Por eso en este espacio estructurado casi geométricamente, el encuadre nunca se cierra sobre los rostros, pues nos aleja de ellos, nunca se utiliza el close up, sino se explota la movilidad de los cuerpos en las lindes de un conjunto controlado y finito. La cámara se coloca en varios momentos de manera frontal, en otros con una ligera inclinación que logra disponer los elementos de manera idónea.
De tal forma, pareciera que cada plano revelara la búsqueda de Diaz por la toma sublime, autonomía estética aparentemente invariable que nos sorprende con un giro visual transcurridas tres horas del filme, cuando acontece el asesinato de Rodrigo Trinidad, con un movimiento de cámara en mano sobre un pasillo real que refleja los laberintos del relato individual y colectivo.
El cine de Diaz prolonga la duración de los acontecimientos hasta lo imposible, permitiendo al espectador organizar su memoria visual mientras contempla los elementos de cada plano. Navegante veterano de la cámara fija y la imagen monocromática de intensidades lumínicas, Diaz traza líneas y organiza la tensión dramática en encuadres complejos, donde las distancias entre los personajes y los objetos develan cuerpos distribuidos en la profundidad, procesión de figuras sobre los fondos de un muelle delineado por las grúas, los trazos arquitectónicos en las fachadas de casas o iglesias, o en las calles desiertas y los bajos mundos donde Horacia se transforma en Renata, alter ego en pro de los desamparados (travestis noctámbulos o vendedores de ballots), de los insomnes que cargan con su miseria, su existencia desnuda.
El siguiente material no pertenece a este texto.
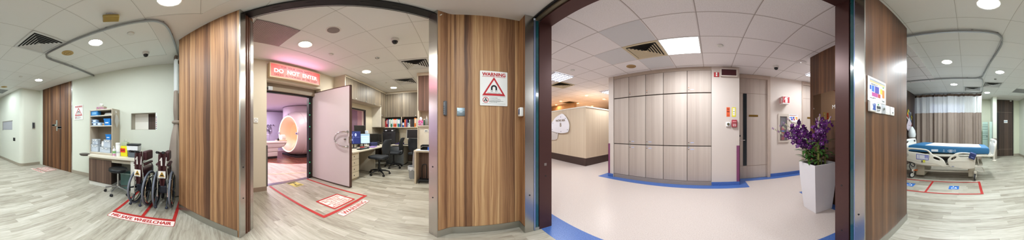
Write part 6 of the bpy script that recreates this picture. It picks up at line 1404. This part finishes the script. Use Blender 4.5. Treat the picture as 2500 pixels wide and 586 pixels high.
def orchid(label, loc, seed, stems, lean):
    rr = random.Random(seed); t = thing('orchid', label, 'plant', loc, 0, 'orchids in the white planter')
    GR = P('#3f6b2e', .45, 0, .3, 9); CANE = P('#7d8c45', .5, 0, .25, 12); PU = P('#7a2f8f', .5, 0, .3, 60); PU2 = P('#54206b', .5, 0, .3, 60); LI = P('#ead9ee', .5, 0, .1, 40); BUD = P('#c3bfa0', .5, 0, .25, 30)
    cn = MB(); lf = MB(); fl = MB(); lip = MB(); bd = MB(); sp = MB()
    def leaf(p, d, L, w):
        d = V(d).normalized(); sd = d.cross(V((0, 0, 1))).normalized(); vs = []; n = 7
        for i in range(n):
            f = i/(n-1); c = V(p)+d*(L*f)+V((0, 0, -.55*L*f*f*(.4+.6*abs(d.x+d.y))))
            ww = w*sin(pi*min(.98, f*.92+.06))**.7
            vs += [c-sd*ww+V((0, 0, .25*ww)), c, c+sd*ww+V((0, 0, .25*ww))]
        lf.add(vs, [(i*3+j, i*3+j+1, i*3+j+4, i*3+j+3) for i in range(n-1) for j in range(2)], GR, True)
    def flower(p, nrm, s):
        nrm = V(nrm).normalized(); a = nrm.orthogonal().normalized(); c = nrm.cross(a); ro = rr.random()*6
        for k in range(5):
            q = ro+2*pi*k/5; d = a*cos(q)+c*sin(q); e = nrm.cross(d)
            w = s*(.48 if k % 2 else .36)
            vs = [V(p), V(p)+d*s*.3+e*w*.7, V(p)+d*s*.65+e*w-nrm*s*.1, V(p)+d*s*.95+e*w*.55, V(p)+d*s*1.05+nrm*s*.12, V(p)+d*s*.95-e*w*.55, V(p)+d*s*.65-e*w-nrm*s*.1, V(p)+d*s*.3-e*w*.7]
            fl.add(vs, [(0, 1, 2, 3, 4, 5, 6, 7)], PU if rr.random() < .6 else PU2, True)
        lip.ball(V(p)+nrm*s*.2, s*.22, LI if rr.random() < .5 else PU, 1, 1, .8, 6)
    for k in range(stems):
        a = rr.random()*2*pi; r = .02+.06*rr.random(); base = V((r*cos(a), r*sin(a), 0)); h = .22+.22*rr.random()
        ld = V((lean[0]+.5*(rr.random()-.5), lean[1]+.5*(rr.random()-.5), 0))
        pts = [base, base+ld*.05+V((0, 0, h*.4)), base+ld*.13+V((0, 0, h))]
        cn.sweep(smooth([tuple(p) for p in pts], 4, False), [.006, .008, .010, .011, .010, .009, .008, .007, .006][:9], CANE, 7)
        for q in range(6):
            f = .22+.14*q; p = base+ld*.13*f+V((0, 0, h*f)); ang = a+q*2.4+rr.random()
            leaf(p, (cos(ang), sin(ang), .65), .17+.09*rr.random(), .025)
        tip = pts[-1]; top = [tip, tip+ld*.12+V((0, 0, .10)), tip+ld*.32+V((0, 0, .21)), tip+ld*.60+V((0, 0, .24+.07*rr.random()))]
        sm = smooth([tuple(p) for p in top], 4, False); sp.sweep(sm, .0035, P('#5c6b3a', .5), 5)
        for i, p in enumerate(sm[2:-2]):
            for q in range(1+(i % 2)):
                o_ = V((rr.random()-.5, rr.random()-.5, rr.random()-.5))*.12; flower(V(p)+o_, (-.7+rr.random()*.9, -1+rr.random()*.6, rr.random()-.45), .030+.011*rr.random())
        for i in range(5):
            p = V(sm[-1])+ld*.035*i+V((.015*(rr.random()-.5), .015*(rr.random()-.5), .012*i)); bd.ball(p, .010, BUD if i < 3 else P('#9d7fa0', .5), 1, 1, 1.6, 6)
    for m_, nm in ((cn, 'cane'), (lf, 'leaves'), (sp, 'flower_stalk'), (fl, 'petals'), (lip, 'flower_lip'), (bd, 'bud')):
        o = m_.build(nm, t); 
        if nm != 'cane': o['kind'] = 'stuff'
    return t
orchid('purple orchid leaning left over the planter edge', (1.43, 2.00, .72), 3, 7, (-.40, .30))
orchid('purple orchid standing upright at the right side of the planter', (1.52, 1.86, .72), 12, 6, (-.12, -.16))
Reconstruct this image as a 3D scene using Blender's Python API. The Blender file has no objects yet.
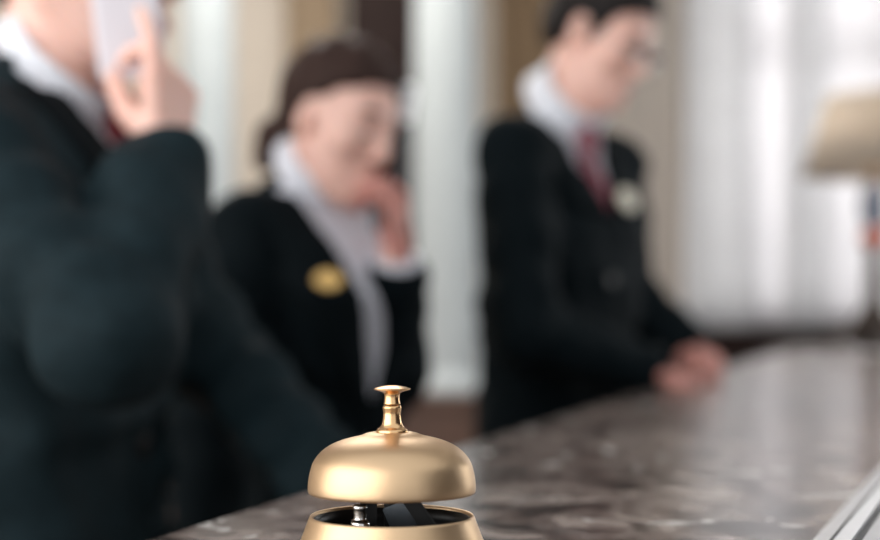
import bpy, bmesh, math, random
import numpy as np
from mathutils import Vector, Matrix

random.seed(4)
S = bpy.context.scene
COL = S.collection
R = math.radians

# ------------------------------------------------------------------ camera, world, lights, exposure
FPX = 1400.0                       # focal length in pixels of the 880-wide frame
CAM_Z = 1.19                       # lens height
HORIZON = 317.0                    # picture row of the horizon
cd = bpy.data.cameras.new('camera'); cam = bpy.data.objects.new('camera', cd); COL.objects.link(cam)
cam.location = (0, 0, CAM_Z); cam.rotation_euler = (R(90), 0, 0)
cd.sensor_width = 36.0; cd.lens = FPX * 36.0 / 880.0
cd.shift_y = (HORIZON - 270.0) / 880.0
cd.clip_start = 0.02
cd.dof.use_dof = True; cd.dof.focus_distance = 0.592; cd.dof.aperture_fstop = 4.0
S.camera = cam

w = bpy.data.worlds.new('lobby_daylight'); S.world = w; w.use_nodes = True
wn = w.node_tree.nodes; bg = wn['Background']
bg.inputs['Color'].default_value = (0.94, 0.97, 1.0, 1); bg.inputs['Strength'].default_value = 0.92

def area(name, loc, target, sx, sy, power, color=(1, 1, 1)):
    l = bpy.data.lights.new(name, 'AREA'); l.shape = 'RECTANGLE'; l.size = sx; l.size_y = sy
    l.energy = power; l.color = color
    o = bpy.data.objects.new(name, l); COL.objects.link(o); o.location = loc
    o.rotation_euler = (Vector(target) - Vector(loc)).to_track_quat('-Z', 'Y').to_euler()
    return o
area('lobby_window_light', (-3.3, -0.9, 2.2), (0.1, 1.6, 1.2), 7.0, 3.6, 212, (1.0, 0.97, 0.94))
area('window_daylight', (2.05, 6.9, 2.3), (1.9, 5.0, 1.9), 1.9, 2.2, 48, (1.0, 0.985, 0.97))
area('bell_edge_light', (4.3, 3.8, 1.9), (2.0, 3.5, 1.2), 1.6, 1.9, 130, (0.95, 0.98, 1.0))  # added behind the unseen side window, brightens the bell's right edge
area('overhead_fill_light', (-0.7, 4.6, 3.3), (-0.7, 4.6, 0), 1.8, 1.2, 70, (1.0, 0.96, 0.9))  # added overhead fill to brighten the back-left wall, no lamp modelled

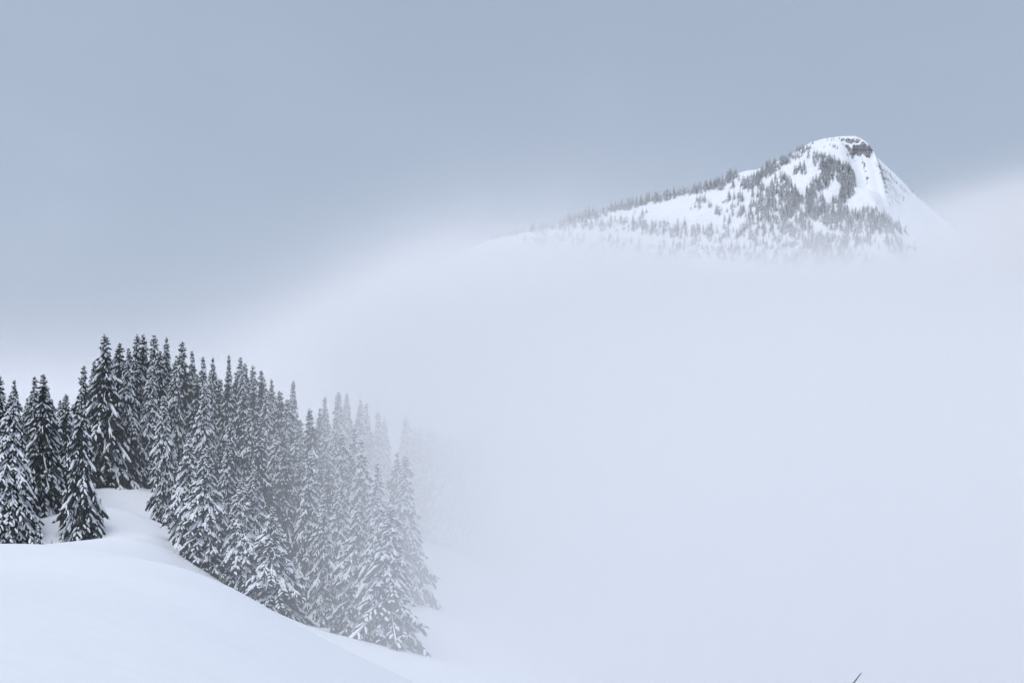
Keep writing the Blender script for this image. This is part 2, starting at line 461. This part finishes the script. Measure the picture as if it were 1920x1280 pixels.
def proto_meshes(name, seed, H, Rm, dv, nb, load, fine=True, mats=None, bare=0.0, r0=0.3):
    nd, sn = make_spruce(seed, H, Rm, dv, nb, load, fine, bare)
    out = []
    for nm, b_, m in (('crown', nd, m_needle), ('snow_load', sn, m_tree_snow)):
        me = bpy.data.meshes.new(nm); me.from_pydata(b_.v, [], b_.f); me.materials.append(m)
        if nm == 'snow_load': me.polygons.foreach_set('use_smooth', [True] * len(me.polygons))
        me.update(); out.append((nm, me))
    v, f = trunk_data(H, r0); me = bpy.data.meshes.new('trunk'); me.from_pydata(v, [], f); me.materials.append(m_bark); me.update()
    out.append(('trunk', me))
    return out, H


PROTOS = []
for i, (Rm, load) in enumerate([(4.8, 0.38), (4.3, 0.66), (5.0, 0.72), (4.2, 0.55), (4.6, 0.84), (3.8, 0.66), (4.8, 0.36)]):
    PROTOS.append(proto_meshes('spruce', 31 + i, 24.0, Rm, 0.54, 9, load))


def plant(kind, name, x, y, z, height, width, label, cat, group, lean=(0, 0), rot=None):
    parts, H = kind
    e = bpy.data.objects.new(name, None); e.empty_display_size = 1.0; col.objects.link(e)
    e.location = (x, y, z)
    e.rotation_euler = (lean[0], lean[1], rot if rot is not None else random.uniform(0, 6.28))
    s = height / H; e.scale = (s * width, s * width, s)
    tag(e, label, cat, group)
    for nm, me in parts:
        o = bpy.data.objects.new(nm, me); col.objects.link(o); o.parent = e
        if nm == 'snow_load': o['kind'] = 'stuff'
    return e


# tip pixel, tip row, depth, prototype, width factor, label   (ground height comes from the terrain)
T = [
 (-12, 742, 205, 1, 1.0, 'snowy spruce cut off by the left edge of the picture'),
 (3, 703, 222, 0, 0.9, 'slim dark-tipped spruce rising behind the leftmost foreground spruce'),
 (21, 738, 200, 2, 1.0, 'snow-draped spruce standing foremost at the left edge above the snow mound'),
 (31, 711, 226, 3, 0.85, 'narrow spruce tip just right of the leftmost foreground spruce'),
 (62, 704, 228, 5, 0.9, 'slim spruce close behind the left side of the second dark spruce from the left edge'),
 (79, 700, 213, 0, 1.05, 'large dark spruce second from the left edge, its foot behind a snow bank'),
 (93, 738, 226, 3, 0.8, 'small pointed spruce top peeping between the two large left spruces'),
 (109, 736, 236, 6, 0.85, 'short slim spruce in the gap left of the leaning dark spruce'),
 (136, 735, 203, 6, 0.85, 'dark leaning spruce at the left rim of the open snowfield'),
 (155, 684, 252, 0, 0.85, 'dark spruce with a sharp lonely tip left of the tallest spruce'),
 (172, 720, 268, 3, 0.8, 'spruce squeezed behind the left flank of the tallest spruce'),
 (203, 625, 252, 6, 1.12, 'tallest dark spruce heading the open snowfield, snow in clumps'),
 (222, 641, 262, 0, 1.0, 'dark spruce pressed against the right side of the tallest spruce'),
 (240, 652, 256, 1, 0.9, 'spruce reaching down to the far end of the snowfield, right of the tallest spruce'),
 (253, 625, 275, 6, 0.9, 'high dark treetop first to the right of the tallest spruce on the skyline'),
 (270, 625, 278, 0, 0.9, 'high dark treetop midway along the highest row on the skyline'),
 (292, 627, 272, 1, 1.0, 'broad dark spruce in the highest row on the skyline'),
 (308, 631, 282, 3, 0.9, 'dark treetop closing the highest skyline row on its right'),
 (283, 690, 258, 2, 0.9, 'spruce with heavy snow below the highest skyline row'),
 (345, 639, 275, 0, 1.0, 'dark spruce standing apart on the skyline after the highest row'),
 (362, 657, 280, 4, 0.85, 'snow-flecked spruce just right of the apart-standing skyline spruce'),
 (330, 672, 262, 5, 0.9, 'slender snowy spruce under the skyline gap'),
 (310, 742, 226, 1, 0.9, 'snowy spruce at the right rim of the open snowfield, base on a small bank'),
 (353, 812, 204, 4, 1.05, 'bushy snow-laden spruce left one of the pair above the mound crest'),
 (386, 836, 197, 2, 1.15, 'bushy snow-laden spruce right one of the pair above the mound crest'),
 (378, 668, 266, 4, 0.9, 'snow-streaked spruce below the skyline left of the slim tip'),
 (403, 669, 272, 3, 0.85, 'slim spruce tip on the skyline where the ridge starts to fall'),
 (425, 664, 276, 5, 0.7, 'thin spire-like spruce tip standing over the middle of the forest'),
 (385, 720, 245, 1, 1.0, 'tall snow-banded spruce in the second row behind the bushy pair'),
 (445, 669, 274, 4, 1.0, 'rounded snowy treetop right of the thin spire'),
 (458, 680, 268, 2, 0.9, 'snowy spruce close under the rounded treetop'),
 (470, 683, 277, 3, 0.9, 'snowy spruce tip in the middle of the falling skyline'),
 (486, 693, 272, 0, 0.85, 'grey-green spruce tip on the falling skyline before the twin tips'),
 (497, 705, 280, 1, 0.85, 'left one of twin grey tips on the falling skyline'),
 (508, 709, 272, 3, 0.85, 'right one of twin grey tips on the falling skyline'),
 (455, 730, 245, 0, 1.1, 'tall spruce with dark underside in the middle of the forest'),
 (425, 822, 214, 5, 0.9, 'narrow spruce in the shade right of the bushy pair'),
 (487, 822, 216, 6, 1.0, 'spruce with a dark crown rising behind the front fan-shaped spruce'),
 (455, 900, 196, 4, 1.1, 'snow-white spruce at the mound rim left of the fan-shaped spruce'),
 (478, 880, 203, 2, 1.0, 'heavily loaded spruce directly behind the fan-shaped spruce'),
 (512, 950, 181, 4, 1.3, 'fan-shaped spruce with spreading white limbs foremost at the end of the mound'),
 (528, 731, 262, 0, 1.0, 'dark-topped spruce on the skyline before the pale lone crown'),
 (551, 712, 300, 5, 0.85, 'pale lone crown fading behind the skyline right of centre in the forest'),
 (545, 748, 250, 1, 0.95, 'snowy spruce below the pale lone crown'),
 (582, 764, 238, 6, 0.95, 'dark pointed spruce set against the fog right of the pale crown'),
 (597, 763, 286, 3, 0.8, 'grey spruce tip right behind the dark pointed spruce'),
 (535, 840, 218, 0, 0.95, 'shaded spruce between the fan-shaped spruce and the tall foggy ones'),
 (578, 850, 206, 1, 1.0, 'tall snow-streaked spruce right of the fan-shaped spruce, feet in open snow'),
 (560, 800, 232, 2, 0.9, 'spruce filling the wall of trees under the dark pointed one'),
 (610, 925, 196, 5, 0.95, 'small spruce at the foot of the tall snow-streaked one'),
 (612, 800, 250, 4, 0.9, 'greyish spruce in the second row right of the dark pointed one'),
 (636, 812, 222, 1, 0.95, 'greyish spruce in thin fog just left of the slim foggy tip'),
 (659, 798, 226, 3, 0.95, 'slim tip in thin fog left above the foggy foreground giant'),
 (684, 821, 212, 4, 1.0, 'tall snowy spruce in thin fog above the foggy foreground giant'),
 (710, 864, 206, 5, 0.95, 'narrow spruce to the right behind the foggy foreground giant'),
 (640, 900, 205, 2, 1.0, 'snow-laden spruce left behind the foggy foreground giant'),
 (672, 938, 190, 2, 1.1, 'snow-laden spruce standing against the left side of the foggy foreground giant'),
 (712, 925, 186, 4, 1.0, 'upper left shoulder spruce of the foggy foreground giant'),
 (728, 948, 178, 1, 1.25, 'foggy foreground giant whose skirt reaches the lowest of all tree feet'),
 (746, 846, 222, 3, 0.95, 'left one of the two rightmost fog-veiled spruces'),
 (764, 853, 214, 1, 1.05, 'rightmost fog-veiled spruce bordering the empty white fog'),
 (612, 742, 320, 5, 0.9, 'pale grey spruce starting the fog-veiled row behind the forest'),
 (632, 734, 318, 1, 1.0, 'pale grey spruce topping the fog-veiled row behind the forest'),
 (652, 738, 322, 4, 1.0, 'second pale top of the fog-veiled row behind the forest'),
 (672, 747, 318, 3, 1.0, 'pale spruce in the middle of the fog-veiled row'),
 (689, 754, 325, 5, 1.0, 'pale slim spruce near the right end of the fog-veiled row'),
 (706, 770, 322, 1, 0.9, 'faint spruce right of the fog-veiled row'),
 (722, 779, 328, 3, 0.9, 'fainter spruce ending the fog-veiled row'),
 (759, 779, 330, 1, 1.1, 'ghostly lone spruce standing apart in the fog above the rightmost pair'),
]
for i, (px, py, d, k_, wf, label) in enumerate(T):
    tilted = 'leaning' in label
    x = (px + (15 if tilted else 0) - 960) / F * d; zt = -(py - HOR) / F * d; zb = gz(x, d)
    h = zt - zb
    if h < 5: print('short tree', px, py, h)
    ln = (random.uniform(-.02, .02), random.uniform(-.02, .02))
    rz = random.uniform(0, 6.28)
    if tilted: ln = (0.0, -0.052)
    w = wf * 1.1 * (24.0 / h) ** 0.5
    plant(PROTOS[k_], 'spruce_tree', x, d, zb, h * 1.0, w, label, 'tree', 'spruces of the near forest', ln, rz)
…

Las relaciones entre duración y contenido en las películas del director filipino siempre responden a criterios que van más allá de la necesidad funcional del relato y nos obliga a centrar nuestra atención en lo que para un ojo no avezado podría parecer accesorio.
En dos momentos clave de la película el relato de la torre oscura contado por Horacia será un eje simbólico fundamental que evidencia las transformaciones sufridas por este personaje. La historia del hombre en la torre, en una habitación sin ventanas, testigo de las almas penitentes, atormentadas por el fuego de su conciencia, almas “que quieren liberarse de una tierra moribunda” nos remite a la primera parte del filme y al motivo que provoca en Petra, la mejor amiga de Horacia y la verdadera asesina, la necesidad de confesarlo todo antes de suicidarse. Parábola que como en el poema “Childe Roland a la torre oscura llegó”, de Browning se convierte en radiografía de la existencia humana, expedición que en el filme de Diaz se manifiesta de manera bifronte tanto en la transgresión de los espacios como en la utilización severa del encuadre como herramienta de imposición sobre los cuerpos y los objetos.
Encuadre dialéctico sí, pero también encuadre receptáculo, de proximidades; encuadre perfecto, mural de realidades lentas; encuadre nítido y abarcador, integral que suscita el compartimento y la periferia; encuadre de pantalla dividida sin serlo a lo Jacques Tati, mostrado por la división intrínseca de la imagen de una choza con Horacia rodeada de los niños indigentes, mientras relata una historia que contiene todo el filme.